The story of Wayland is one that has special resonance for Mitton. He identifies closely with the Smith. The poem is, he explains, ‘A heart cry of the maker. It is about greed and wealth in relation to creative work. It is about how artists create their own freedom. A message that needs to be said loudly and clearly.’
The ballad form in which it is written is germane to the subject of the poem, but unlike the traditional ballads, the verse is finely wrought and I wonder if the form had been his first choice. ‘I tried other forms, variations on the ballad, even free verse, but the ballad felt most appropriate. The interesting thing is that we usually see the ballad rough cut, when you read it the scansion drops, or perhaps because it was originally in dialect the rhyme is now a half rhyme. I want my poem to rhyme perfectly and the scansion to be exact. I have always attempted to write scanned verse so that the natural speech rhythms glide into the scansion. I think of it as a natural expanding corset, which supports the body rather than a tightly laced Victorian corset which constricts it.’
It is a testament to the fine crafting of the verse that the poem reads aloud with ease. I ask if it was equally effortless to write. ‘I’m not going to pretend that it was terribly difficult because writing in patterned form is something that I am very practised at. However, there were a couple of knotty bits, a word that was too vernacular, too much bathos. When that happens I usually take two or three lines and recast them rather than try to replace the single word.’
It is the attention to finding the exact word that leads us on to a provocative discussion about word choice. I ask him to explain why he chose to use ‘slake’ when ‘quench’ could potentially have been used instead. ‘Quench is a lovely strong word,’ he muses. ‘I do know that I would have instinctively reached for the word that was slightly archaic and evokes a past era. When I was young I probably encountered the word in books about King Arthur when knights in armour would slake their thirst. It’s interesting that there’s a lake hidden in slake. And it’s worth thinking about the music of the word – you slide into the word ‘slake’. I think also that there is sexual tension in this scene and the word is more intense and closer to the primal need.’

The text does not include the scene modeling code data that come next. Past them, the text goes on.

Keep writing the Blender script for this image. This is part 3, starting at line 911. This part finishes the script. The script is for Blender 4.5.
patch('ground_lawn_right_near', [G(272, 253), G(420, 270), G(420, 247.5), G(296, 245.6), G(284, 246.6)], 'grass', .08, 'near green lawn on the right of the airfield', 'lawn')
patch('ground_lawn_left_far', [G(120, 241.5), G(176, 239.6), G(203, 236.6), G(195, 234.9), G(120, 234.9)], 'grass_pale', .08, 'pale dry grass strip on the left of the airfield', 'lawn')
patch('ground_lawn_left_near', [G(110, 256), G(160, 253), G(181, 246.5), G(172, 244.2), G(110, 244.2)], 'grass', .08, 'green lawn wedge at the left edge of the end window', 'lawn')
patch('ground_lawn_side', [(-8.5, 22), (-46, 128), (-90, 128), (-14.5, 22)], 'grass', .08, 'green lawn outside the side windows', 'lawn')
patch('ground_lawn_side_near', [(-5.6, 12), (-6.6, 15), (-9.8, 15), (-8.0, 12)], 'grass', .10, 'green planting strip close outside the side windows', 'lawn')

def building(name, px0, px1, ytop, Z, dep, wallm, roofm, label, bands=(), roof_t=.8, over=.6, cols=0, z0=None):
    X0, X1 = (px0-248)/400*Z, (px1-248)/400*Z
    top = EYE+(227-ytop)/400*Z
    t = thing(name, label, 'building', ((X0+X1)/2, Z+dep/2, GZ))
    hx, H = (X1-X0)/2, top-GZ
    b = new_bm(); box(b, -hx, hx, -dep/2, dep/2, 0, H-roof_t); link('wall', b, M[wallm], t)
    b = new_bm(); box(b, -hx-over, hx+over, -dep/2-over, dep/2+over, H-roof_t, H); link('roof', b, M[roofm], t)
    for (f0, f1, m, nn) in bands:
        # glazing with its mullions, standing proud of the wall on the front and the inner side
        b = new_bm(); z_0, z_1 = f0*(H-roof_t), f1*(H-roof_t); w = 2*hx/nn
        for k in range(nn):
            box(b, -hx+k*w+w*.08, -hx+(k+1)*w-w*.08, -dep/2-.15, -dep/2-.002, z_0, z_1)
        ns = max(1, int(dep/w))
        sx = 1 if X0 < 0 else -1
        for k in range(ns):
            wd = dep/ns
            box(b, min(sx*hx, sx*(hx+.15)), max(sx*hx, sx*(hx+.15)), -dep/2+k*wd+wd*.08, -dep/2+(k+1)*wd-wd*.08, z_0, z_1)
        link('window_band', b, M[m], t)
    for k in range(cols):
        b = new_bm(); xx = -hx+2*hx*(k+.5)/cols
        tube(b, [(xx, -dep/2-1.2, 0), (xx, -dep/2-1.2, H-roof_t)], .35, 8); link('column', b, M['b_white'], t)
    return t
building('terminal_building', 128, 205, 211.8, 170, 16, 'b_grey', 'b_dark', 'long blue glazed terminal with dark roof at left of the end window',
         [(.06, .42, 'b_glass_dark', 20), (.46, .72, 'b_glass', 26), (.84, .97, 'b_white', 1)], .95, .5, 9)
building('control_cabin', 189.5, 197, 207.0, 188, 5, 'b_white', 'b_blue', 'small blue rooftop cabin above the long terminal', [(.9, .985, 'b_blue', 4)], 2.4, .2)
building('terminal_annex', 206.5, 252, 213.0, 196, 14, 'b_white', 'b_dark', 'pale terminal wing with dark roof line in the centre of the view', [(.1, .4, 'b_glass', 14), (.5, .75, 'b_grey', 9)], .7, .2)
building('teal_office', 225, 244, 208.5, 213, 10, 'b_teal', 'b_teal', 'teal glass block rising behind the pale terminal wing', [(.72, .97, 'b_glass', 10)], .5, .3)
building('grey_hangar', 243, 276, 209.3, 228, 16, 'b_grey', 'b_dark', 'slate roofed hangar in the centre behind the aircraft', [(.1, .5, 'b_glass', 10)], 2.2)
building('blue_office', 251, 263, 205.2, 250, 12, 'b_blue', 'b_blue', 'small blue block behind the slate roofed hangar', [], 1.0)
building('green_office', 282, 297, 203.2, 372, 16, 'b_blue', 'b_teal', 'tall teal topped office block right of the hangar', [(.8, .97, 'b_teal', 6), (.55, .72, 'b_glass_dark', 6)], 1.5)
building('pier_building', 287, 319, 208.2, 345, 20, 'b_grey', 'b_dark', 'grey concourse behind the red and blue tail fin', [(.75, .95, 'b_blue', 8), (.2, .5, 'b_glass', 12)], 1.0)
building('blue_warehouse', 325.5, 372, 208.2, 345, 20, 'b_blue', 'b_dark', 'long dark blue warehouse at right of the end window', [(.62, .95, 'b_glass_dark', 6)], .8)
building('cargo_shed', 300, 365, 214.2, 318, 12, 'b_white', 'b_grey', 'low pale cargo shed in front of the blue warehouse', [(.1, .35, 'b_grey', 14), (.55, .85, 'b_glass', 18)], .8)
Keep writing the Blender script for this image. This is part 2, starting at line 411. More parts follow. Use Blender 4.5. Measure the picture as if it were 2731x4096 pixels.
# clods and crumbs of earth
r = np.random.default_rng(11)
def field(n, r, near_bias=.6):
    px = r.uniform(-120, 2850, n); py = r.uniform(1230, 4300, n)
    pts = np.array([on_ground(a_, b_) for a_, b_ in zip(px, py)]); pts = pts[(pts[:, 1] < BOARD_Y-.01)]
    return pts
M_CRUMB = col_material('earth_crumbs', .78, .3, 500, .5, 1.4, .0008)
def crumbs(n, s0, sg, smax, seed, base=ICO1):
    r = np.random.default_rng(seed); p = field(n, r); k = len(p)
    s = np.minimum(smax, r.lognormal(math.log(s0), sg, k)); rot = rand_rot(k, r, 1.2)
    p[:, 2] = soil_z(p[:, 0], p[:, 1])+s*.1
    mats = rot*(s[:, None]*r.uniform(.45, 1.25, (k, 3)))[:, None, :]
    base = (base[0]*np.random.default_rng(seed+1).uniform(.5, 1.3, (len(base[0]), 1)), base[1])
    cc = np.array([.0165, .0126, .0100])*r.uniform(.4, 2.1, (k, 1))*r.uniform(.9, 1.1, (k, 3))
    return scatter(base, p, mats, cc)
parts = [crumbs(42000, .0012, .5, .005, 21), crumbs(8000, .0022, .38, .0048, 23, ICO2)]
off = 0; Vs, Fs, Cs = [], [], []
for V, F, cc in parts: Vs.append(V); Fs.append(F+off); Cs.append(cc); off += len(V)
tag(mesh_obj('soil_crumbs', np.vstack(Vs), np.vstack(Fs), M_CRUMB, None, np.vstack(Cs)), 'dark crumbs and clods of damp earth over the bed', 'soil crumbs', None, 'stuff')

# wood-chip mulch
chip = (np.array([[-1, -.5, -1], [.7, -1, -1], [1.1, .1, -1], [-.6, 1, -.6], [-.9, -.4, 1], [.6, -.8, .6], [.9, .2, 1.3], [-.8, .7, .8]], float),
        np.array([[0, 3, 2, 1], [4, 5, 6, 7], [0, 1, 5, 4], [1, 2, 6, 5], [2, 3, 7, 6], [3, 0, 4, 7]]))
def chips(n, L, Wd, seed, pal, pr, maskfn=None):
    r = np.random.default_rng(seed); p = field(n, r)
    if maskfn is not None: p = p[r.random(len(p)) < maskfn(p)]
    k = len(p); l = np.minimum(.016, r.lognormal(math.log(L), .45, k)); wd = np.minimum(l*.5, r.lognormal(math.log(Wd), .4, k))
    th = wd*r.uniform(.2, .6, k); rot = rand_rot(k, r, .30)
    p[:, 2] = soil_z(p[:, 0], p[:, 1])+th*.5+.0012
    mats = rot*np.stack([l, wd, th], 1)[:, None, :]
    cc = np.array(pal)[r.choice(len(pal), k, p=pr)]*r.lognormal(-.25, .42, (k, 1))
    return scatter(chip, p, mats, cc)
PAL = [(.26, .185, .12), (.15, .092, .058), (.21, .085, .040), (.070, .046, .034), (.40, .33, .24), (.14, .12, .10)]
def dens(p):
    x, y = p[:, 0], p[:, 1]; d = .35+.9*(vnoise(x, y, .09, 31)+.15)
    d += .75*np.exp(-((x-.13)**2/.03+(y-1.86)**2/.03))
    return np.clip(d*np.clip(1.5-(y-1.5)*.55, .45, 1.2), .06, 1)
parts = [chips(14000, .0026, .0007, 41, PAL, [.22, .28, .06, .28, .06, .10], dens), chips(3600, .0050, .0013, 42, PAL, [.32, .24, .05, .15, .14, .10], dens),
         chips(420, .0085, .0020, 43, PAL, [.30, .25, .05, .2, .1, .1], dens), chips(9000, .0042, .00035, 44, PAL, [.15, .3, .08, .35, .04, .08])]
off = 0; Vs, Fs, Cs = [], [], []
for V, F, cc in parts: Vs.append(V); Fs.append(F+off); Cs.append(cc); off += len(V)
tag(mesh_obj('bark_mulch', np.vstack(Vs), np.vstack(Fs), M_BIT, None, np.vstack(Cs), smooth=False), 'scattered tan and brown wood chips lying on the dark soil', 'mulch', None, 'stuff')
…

Mitton talks animatedly about poetry as a site for testing and pushing language to its limits. He points to an example where Wayland ‘Flew off in the vast of the sky.’ ‘There isn’t a noun ‘vast’ but I like the way it echoes waste. I suspect the words vast and waste are cognate. That’s poetic.’
The afterword includes a reference to Wayland’s Smithy, a Neolithic chambered long barrow in Oxfordshire. I ask him if landscape is important to him as a poet and as a person. ‘Absolutely, especially the Celtic places, Scotland, Ireland, the Scottish islands: Bute, Arran, Mull, Skye, Iona and more recently the Norfolk coast with its large skies and flocking birds. I love walking and coming unexpectedly upon ruined crofts. Once we came upon an entire village that had been abandoned in the Highland clearances. The cottages were still there, though the roofs were gone. Sometimes there are pieces of old farm machinery. In those places you get a strong sense of lives lived in the past. These are the places that have inspired poems like Cottage by the Sea and The Hag of Beera. I love the way that poetry through lyric can evoke that feeling of landscape.’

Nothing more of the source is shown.